電話をしているとなぜ歩いてしまうのか?photo:iStock

なぜそうするのか理由はわからないが、電話をかけているとつい歩いてしまう。しかも自分ではそのことに気づいていない――こんな行動をしているのはあなただけではない。通話相手が誰であるかに関係なく、多くの人が携帯電話を耳に当てると、その場にじっとしていられなくなり動き始める。この現象を扱った研究はこれまでのところないようだが、謎の解明につながりそうな手がかりはいくつかある。理解を深めるために、3人の専門家に話を聞いた。

注意力を高める。

大多数の人にとって電話中にリビングや通りをうろうろ歩くことは、集中力を上げ思考力を高める効果があるようだ。「歩行などの運動活動は、脳の覚醒レベルを上げ注意力を回復させます」と、EMリヨン経営学大学院の社会心理学研究者で、情動を専門に研究するクリストフ・アーグは説明する。アメリカの研究者らによる、注意欠陥多動性障害の症状が見られる子どもたちを対象にした2015年の研究でも、動くことで注意力が改善することが確認されている。

感情の負荷を放出する。

エクス=マルセイユ大学運動科学研究所ジャン=ジャック・タンプラド教授は言う。「歩くことはエネルギーの発散になります。

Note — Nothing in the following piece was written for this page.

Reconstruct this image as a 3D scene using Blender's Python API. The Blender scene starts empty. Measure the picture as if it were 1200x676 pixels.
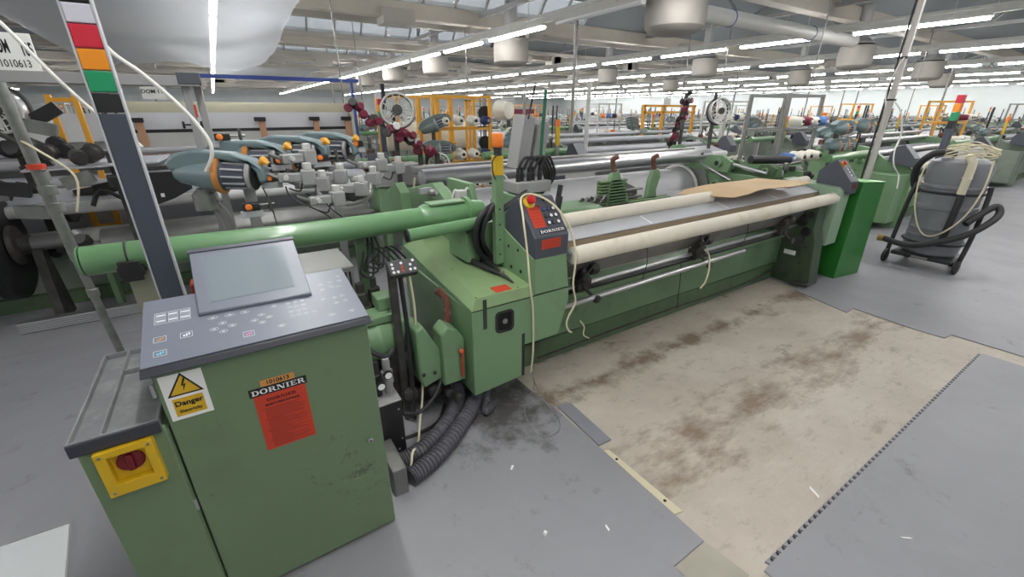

たとえば電話を待っていてヤキモキしていると、何かしたほうがいいと思うことがありますね」

電話中に歩き回ることは、通話相手や会話の内容に対して抱く過剰な情動を放出することになるという。「先史時代、穴居生活を営んでいた私たちの祖先はすでに、身に危険が迫った時に感じるストレスを歩くことで解消していた」とクリストフ・アーグは語る。

「感情が介在する割合が大きくなるほど、人間は身体を動かそうとします」と、リール大学心理学教授マリオン・リュイヤは補足する。メカニズムはいたって単純だ。重要な内容の電話だったり、気持ちが落ち着かなかったり、不安だったり、相手に嘘をついていたりすると、「脳に過度の認知的負荷がかかる」とアーグは言う。負荷を軽減させるため、脳は脚など身体の特定の部分にエネルギーを送り込む。その結果、体が動いてしまうというわけだ。また、歩くことはイライラの解消にも役立つ。

対話相手の模倣。

通話相手が動いていることを示す徴候を脳が無意識のうちに感知すると、つられて自分も動きたくなるという現象がある。「これは情動伝染と呼ばれるものです」とアーグは指摘する。タンプラド教授は、電話の向こう側にいる相手に対する「共感」と捉えている。面と向かった対話の場合、「対話をしているふたりの姿勢の変化や動きの類似性などを分析すると、対話者は互いに無意識に姿勢や身振りを連動させていることがわかります」。それと同じことのようだ。